主催: 日本心理学会第85回大会準備委員会(明星大学)大会長 境敦史
会議名: 日本心理学会第85回大会
回次: 85
開催地: 明星大学
開催日: 2021/09/01 - 2021/09/08
2011年に発生した東京電力福島第一原子力発電所の事故の直後から我々は福島県内の低線量放射線汚染地域で暮らす母子の,放射線による健康被害に対する不安や恐怖に起因すると考えられる精神症状について調査を行ってきた。放射線不安や心理的ストレスは事故からの時間経過に伴う一定の低下がみられたが,他県群に比べて高い状況は続き,心理的影響の長期化が懸念される(cf. Tsutsui et al., 2020)。

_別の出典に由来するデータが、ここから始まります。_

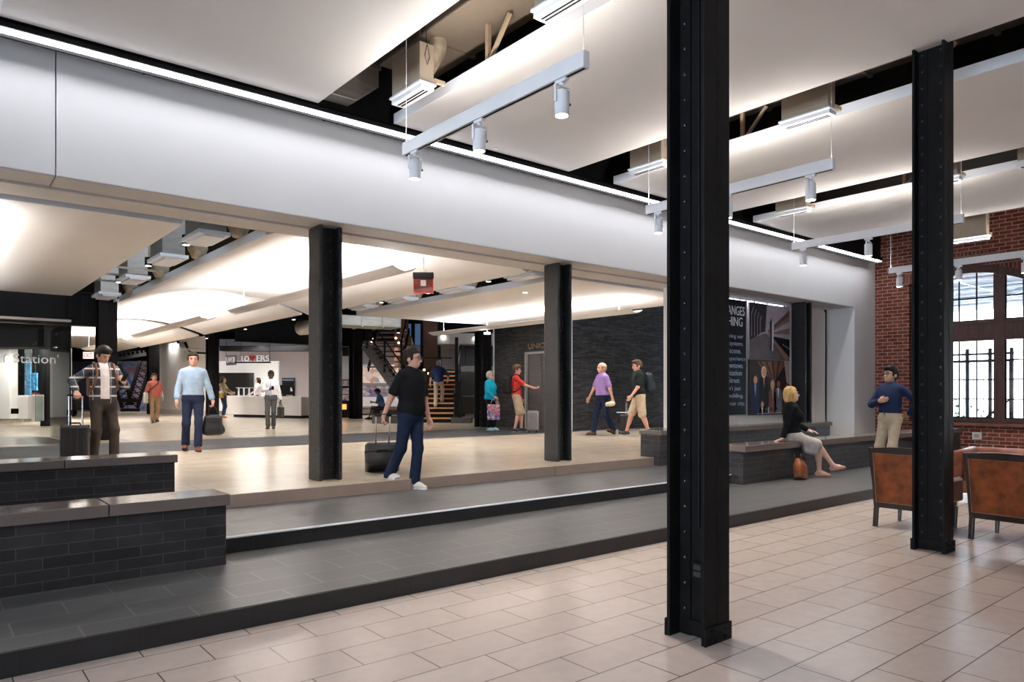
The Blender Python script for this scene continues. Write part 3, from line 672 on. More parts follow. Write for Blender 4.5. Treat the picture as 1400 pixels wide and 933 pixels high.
# ================================================================ GLASS SCREEN AT THE LEFT
def gpane(p, q, z0, z1, m, parent, th=.012, name='pane'):
    p = np.array([p[0], p[1], 0.]); q = np.array([q[0], q[1], 0.]); d = unit(q-p); n = np.array([-d[1], d[0], 0])
    return MB().obox((p+q)/2+Zv*(z0+z1)/2, (d, n, Zv), (np.linalg.norm(q-p)/2, th/2, (z1-z0)/2)).build(name, m, parent)
t = thing('glass_screen', 'glass screen with the white words ending in Station, left', 'glass screen', (1, 17.6, L3))
gpane((-3, 17.6), (2.46, 17.6), L3+.02, 3.0, M['clear_glass'], t)
gpane((2.46, 17.6), (2.46, 20.6), L3+.02, 3.0, M['green_glass'], t)
MB().box(-3, 2.47, 17.57, 17.63, 2.97, 3.02).build('rail', M['chrome'], t)
MB().box(2.445, 2.475, 17.585, 17.615, L3, 3.0).build('edge_strip', M['black_matte'], t)
MB().box(2.40, 2.50, 17.56, 17.64, 1.0, 1.12).box(1.62, 1.76, 19.9, 20.0, 1.0, 1.12).build('patch_fitting', M['black_matte'], t)
slm = mat('sign_letter', (.85, .87, .87), .5)
for w_, x_, wd_ in (('er', 1.18, .20), ("Station'", 1.465, .78)):
    o = text_mesh('lettering', w_, slm, (x_, 17.585, 2.09), (1, 0, 0), (0, 0, 1), height=.19, width=wd_, extrude=.004)
    o.parent = t; o.matrix_parent_inverse = Matrix.Translation(-Vector(t.location))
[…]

ところで,ヒトは健康を害する可能性のある毒物や化学物質から行動的に忌避するメカニズムを生得的に有する可能性が示唆されている(Schaller & Duncan, 2007)。この仕組みは行動免疫システムとよばれ,福島事故による精神影響が長期化する原因の一つとの指摘がある(筒井,2019)。本研究では,チェルノブイリ原発事故の被災者を対象に事故後の精神影響と行動免疫システムとの関連性について調べた。分析の結果,チェルノブイリ被災者は福島事故の被災者と同様,感染脆弱傾向が高い場合に放射能汚染に対するリスク認知が上昇し,その結果として放射線不安やストレスなど精神症状が上昇することがわかった。